WORLD / AFRICA
South Africa approves controversial power plants
Published: Sep 22, 2021 05:53 PM
Photo taken on Aug. 28, 2021 shows snow-capped mountains in Western Cape Province, South Africa.(Photo: Xinhua)

Photo taken on Aug. 28, 2021 shows snow-capped mountains in Western Cape Province, South Africa.(Photo: Xinhua)


South Africa's energy regulator on Tuesday approved generating licenses for three controversial floating power plants, stoking environmental concerns as Africa's most industrialized nation grapples with electricity shortages.

Turkey-based Karpowership, one of the world's largest floating power plant operators, in March won a government tender to supplement South Africa's fragile electricity supply with gas-to-power projects at three ports.

But the environment ministry subsequently blocked Karpowership's permit application over concerns about the environmental impact. 

The company appealed the decision and the National Energy Regulator of South Africa signaled its approval on Tuesday in a statement listing seven preferred bidders for the country's Risk Mitigation Independent Power Producer Procurement Program.

Reasons for the approval have not yet been given. 

Environmental groups have raised concern about the Karpowership plants, which require fuel to convert liquefied natural gas into electricity.

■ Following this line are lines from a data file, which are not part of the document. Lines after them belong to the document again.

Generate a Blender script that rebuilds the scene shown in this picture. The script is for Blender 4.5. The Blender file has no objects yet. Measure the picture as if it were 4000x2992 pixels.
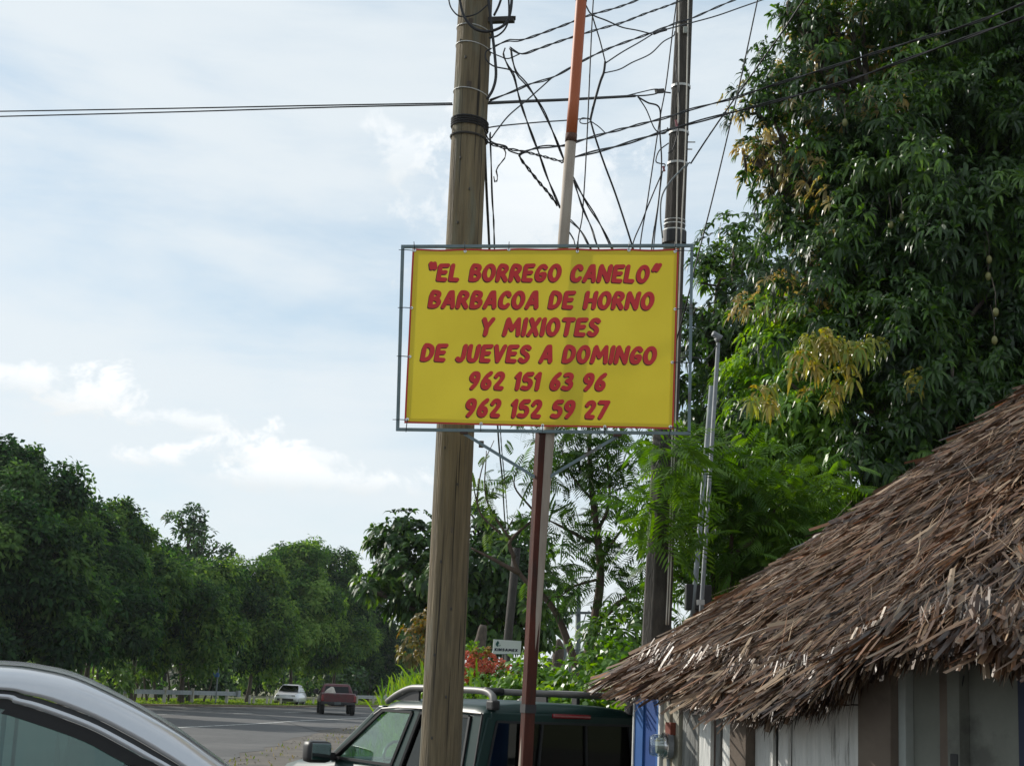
import bpy, bmesh, math, random
import numpy as np
from mathutils import Vector, Matrix, Quaternion
random.seed(7); rng = np.random.default_rng(7)
R = math.radians
scene = bpy.context.scene
COL = scene.collection

# ------------------------------------------------------------------ camera
CAM = Vector((0, 0, 1.65)); F = 6000.0; PITCH = R(11.3); ROLL = R(2.5)
_f = Vector((0, math.cos(PITCH), math.sin(PITCH)))
_u0 = Vector((0, -math.sin(PITCH), math.cos(PITCH))); _r0 = Vector((1, 0, 0))
_r = _r0*math.cos(ROLL) + _u0*math.sin(ROLL)
_u = _u0*math.cos(ROLL) - _r0*math.sin(ROLL)
cam_d = bpy.data.cameras.new('camera'); cam = bpy.data.objects.new('camera', cam_d); COL.objects.link(cam)
cam.matrix_world = Matrix(((_r.x, _u.x, -_f.x, CAM.x), (_r.y, _u.y, -_f.y, CAM.y), (_r.z, _u.z, -_f.z, CAM.z), (0, 0, 0, 1)))
cam_d.sensor_width = 36; cam_d.lens = 36*F/4000; cam_d.clip_start = 0.1; cam_d.clip_end = 4000
scene.camera = cam

def ray(u, v):
    return _f + _r*((u-2000)/F) + _u*((1496-v)/F)
def P(u, v, Y):                      # point seen at pixel (u, v) of the photo, Y metres ahead
    d = ray(u, v); return CAM + d*(Y/d.y)
def G(u, v, z=0.0):                  # point of the ground seen at a pixel
    d = ray(u, v); return CAM + d*((z-CAM.z)/d.z)
def PX(p):
    d = Vector(p)-CAM; w = d.dot(_f); return 2000+F*d.dot(_r)/w, 1496-F*d.dot(_u)/w

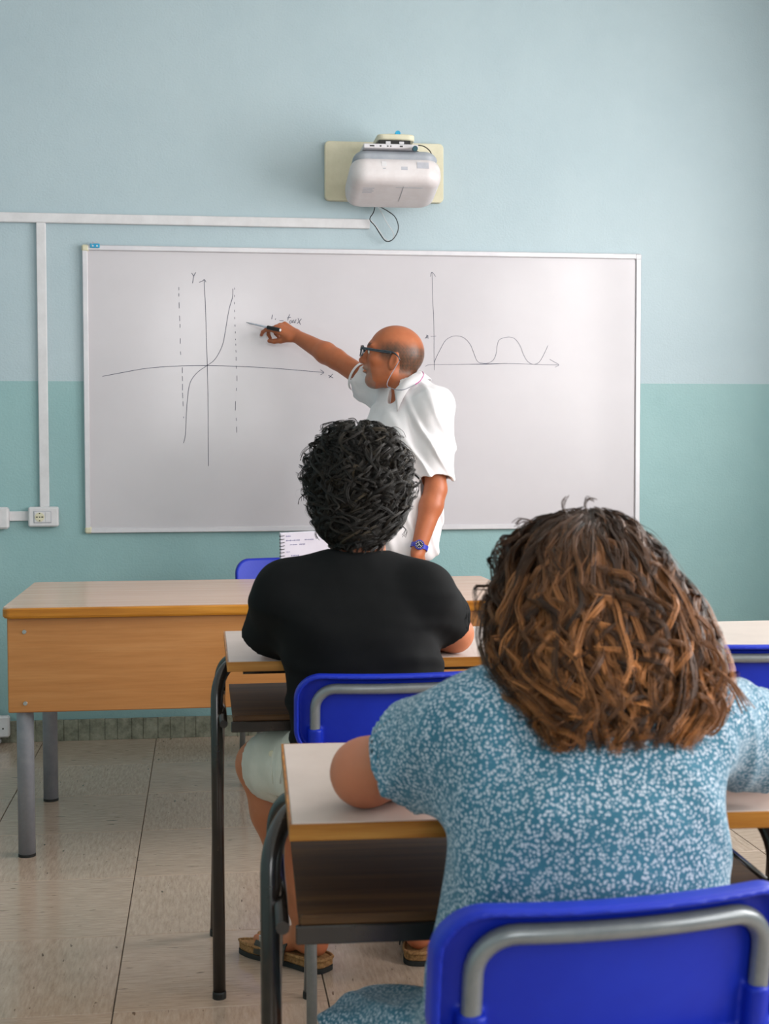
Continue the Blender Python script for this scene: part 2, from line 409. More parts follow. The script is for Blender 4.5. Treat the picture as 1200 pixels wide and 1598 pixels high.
g1 = [Z([(156, 593), (240, 577), (340, 560), (460, 551), (580, 549), (700, 552), (820, 558), (940, 567), (1056, 577)]),
      Z([(1043, 566), (1057, 577), (1044, 587)]),
      Z([(570, 200), (575, 300), (579, 420), (583, 560), (586, 700), (587, 850), (588, 958)]), Z([(550, 210), (563, 205), (571, 199), (578, 210)]),
      Z([(486, 865), (494, 830), (497, 760), (501, 700), (508, 640), (520, 605), (545, 575), (582, 549), (610, 528), (632, 495), (648, 455), (658, 400), (672, 320), (686, 270), (687, 236)])]
for x0, y0, x1, y1 in ((467, 230, 467, 242), (467, 255, 467, 268), (468, 292, 469, 316), (470, 346, 471, 368), (472, 380, 472, 395), (473, 438, 473, 460), (474, 492, 475, 506),
                       (481, 556, 481, 580), (481, 592, 482, 612), (482, 624, 482, 650), (482, 660, 483, 682), (484, 695, 485, 715), (486, 757, 487, 763),
                       (694, 232, 695, 240), (694, 262, 694, 270), (694, 290, 694, 300), (694, 322, 695, 332), (695, 352, 695, 360), (696, 382, 696, 390), (697, 410, 697, 418), (698, 440, 698, 446),
                       (699, 460, 699, 468), (699, 486, 700, 496), (700, 514, 700, 530), (701, 550, 701, 562), (704, 590, 704, 612), (702, 640, 701, 652), (698, 694, 697, 732), (700, 762, 701, 774), (703, 798, 703, 822)):
    g1.append(Z([(x0, y0), (x1, y1)]))
strokes(MB(), g1).build('tangent_graph', M['ink'], wbd)
Z2 = lambda ps: Z(ps, 640, 400, 1200/260)
g2 = [Z2([(157, 115), (160, 200), (162, 300), (170, 450), (172, 600), (172, 700), (173, 775), (176, 820)]), Z2([(145, 147), (157, 114), (184, 146)]),
      Z2([(148, 577), (187, 575)]),
      Z2([(110, 792), (150, 780), (300, 779), (450, 776), (560, 774), (700, 772), (850, 776), (960, 780), (1070, 783)]), Z2([(430, 777), (560, 777), (680, 771)]),
      Z2([(1005, 742), (1040, 762), (1071, 781), (1044, 799)]),
      Z2([(172, 772), (185, 735), (215, 675), (250, 612), (290, 582), (335, 573), (385, 586), (430, 630), (460, 700), (480, 750), (510, 768), (560, 769), (600, 745), (620, 700), (628, 640), (645, 600), (700, 582), (750, 592), (790, 640), (815, 705), (845, 755), (885, 777), (925, 765), (955, 722), (992, 643)])]
strokes(MB(), g2, 0.0016).build('sine_graph', M['ink'], wbd)
let = [Z([(519, 172), (527, 184)]), Z([(536, 170), (528, 186), (523, 214)]), Z([(1076, 588), (1096, 600)]), Z([(1094, 583), (1078, 600)]),
       Z2([(120, 565), (118, 590)]), Z2([(108, 592), (112, 587), (128, 570), (128, 588), (134, 590)])]
Z3 = lambda ps: Z(ps, 380, 480, 10.0)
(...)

Opponents note the project will generate several million tons of carbon dioxide in a country that was already the world's 12th-largest greenhouse gas emitter in 2019, according to Global Carbon Atlas.

Greenpeace Africa said it was "disappointed by the inexplicable decision to grant authorization for this destructive and costly project."

Rolling power cuts have been recurring for over a decade, stifling economic activity and investment.